To do: Search the material below for the string "follow" and extract each line that has it.

Provided data:

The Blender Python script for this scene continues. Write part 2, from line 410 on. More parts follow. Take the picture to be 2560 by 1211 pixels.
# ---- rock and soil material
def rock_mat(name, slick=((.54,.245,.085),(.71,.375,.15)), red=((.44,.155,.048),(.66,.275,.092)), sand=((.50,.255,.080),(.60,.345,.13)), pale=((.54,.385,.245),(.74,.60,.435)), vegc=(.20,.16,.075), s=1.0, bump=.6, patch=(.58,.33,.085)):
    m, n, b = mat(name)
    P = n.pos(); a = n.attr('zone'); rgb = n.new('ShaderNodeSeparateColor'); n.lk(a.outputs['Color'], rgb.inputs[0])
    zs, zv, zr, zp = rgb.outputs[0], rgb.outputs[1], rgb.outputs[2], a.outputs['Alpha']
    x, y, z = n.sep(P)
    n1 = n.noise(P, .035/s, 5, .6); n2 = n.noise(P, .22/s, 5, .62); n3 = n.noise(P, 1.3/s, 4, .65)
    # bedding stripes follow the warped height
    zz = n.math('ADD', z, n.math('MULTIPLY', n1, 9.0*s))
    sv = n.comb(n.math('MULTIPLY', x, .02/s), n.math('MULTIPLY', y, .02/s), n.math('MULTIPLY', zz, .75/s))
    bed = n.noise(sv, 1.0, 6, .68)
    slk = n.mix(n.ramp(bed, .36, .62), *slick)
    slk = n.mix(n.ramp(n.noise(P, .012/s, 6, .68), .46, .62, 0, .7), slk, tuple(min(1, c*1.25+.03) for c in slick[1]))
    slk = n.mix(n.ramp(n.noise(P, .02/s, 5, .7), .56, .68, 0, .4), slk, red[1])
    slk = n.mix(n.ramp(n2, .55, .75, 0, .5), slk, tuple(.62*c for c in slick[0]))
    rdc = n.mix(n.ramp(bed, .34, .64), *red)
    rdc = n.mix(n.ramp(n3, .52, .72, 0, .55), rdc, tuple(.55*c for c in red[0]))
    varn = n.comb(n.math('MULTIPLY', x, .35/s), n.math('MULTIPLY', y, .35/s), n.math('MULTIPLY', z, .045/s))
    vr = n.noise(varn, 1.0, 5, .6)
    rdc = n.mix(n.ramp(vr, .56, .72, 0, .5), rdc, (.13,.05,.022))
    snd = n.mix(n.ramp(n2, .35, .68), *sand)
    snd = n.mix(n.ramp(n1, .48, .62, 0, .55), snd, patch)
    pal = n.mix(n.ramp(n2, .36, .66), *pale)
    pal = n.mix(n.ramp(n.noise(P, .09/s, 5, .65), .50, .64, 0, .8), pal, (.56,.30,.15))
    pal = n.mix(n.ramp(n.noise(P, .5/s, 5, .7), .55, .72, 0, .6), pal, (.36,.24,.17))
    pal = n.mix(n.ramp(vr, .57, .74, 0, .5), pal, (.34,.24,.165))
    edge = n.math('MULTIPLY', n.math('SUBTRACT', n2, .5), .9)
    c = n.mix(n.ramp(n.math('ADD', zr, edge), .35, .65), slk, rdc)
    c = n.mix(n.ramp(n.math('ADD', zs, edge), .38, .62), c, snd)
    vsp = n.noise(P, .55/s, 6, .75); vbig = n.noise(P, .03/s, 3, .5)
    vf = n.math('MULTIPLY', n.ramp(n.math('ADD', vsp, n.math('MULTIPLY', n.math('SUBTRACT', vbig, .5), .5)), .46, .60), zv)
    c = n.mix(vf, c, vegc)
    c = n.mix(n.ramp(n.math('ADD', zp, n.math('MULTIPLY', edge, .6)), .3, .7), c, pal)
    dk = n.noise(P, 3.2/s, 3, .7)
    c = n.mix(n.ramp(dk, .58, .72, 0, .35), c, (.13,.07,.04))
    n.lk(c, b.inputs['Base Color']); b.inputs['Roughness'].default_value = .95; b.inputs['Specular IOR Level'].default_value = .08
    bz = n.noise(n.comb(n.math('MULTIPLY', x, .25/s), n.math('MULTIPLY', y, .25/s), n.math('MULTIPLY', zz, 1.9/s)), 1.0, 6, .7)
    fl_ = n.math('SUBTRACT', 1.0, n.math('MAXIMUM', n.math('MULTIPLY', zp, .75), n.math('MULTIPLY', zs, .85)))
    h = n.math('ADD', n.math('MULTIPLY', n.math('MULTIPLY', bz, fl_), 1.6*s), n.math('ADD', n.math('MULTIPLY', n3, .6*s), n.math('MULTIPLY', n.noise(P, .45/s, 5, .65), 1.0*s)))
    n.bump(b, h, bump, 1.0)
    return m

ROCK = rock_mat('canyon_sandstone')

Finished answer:
The Blender Python script for this scene continues. Write part 2, from line 410 on. More parts follow. Take the picture to be 2560 by 1211 pixels.
    # bedding stripes follow the warped height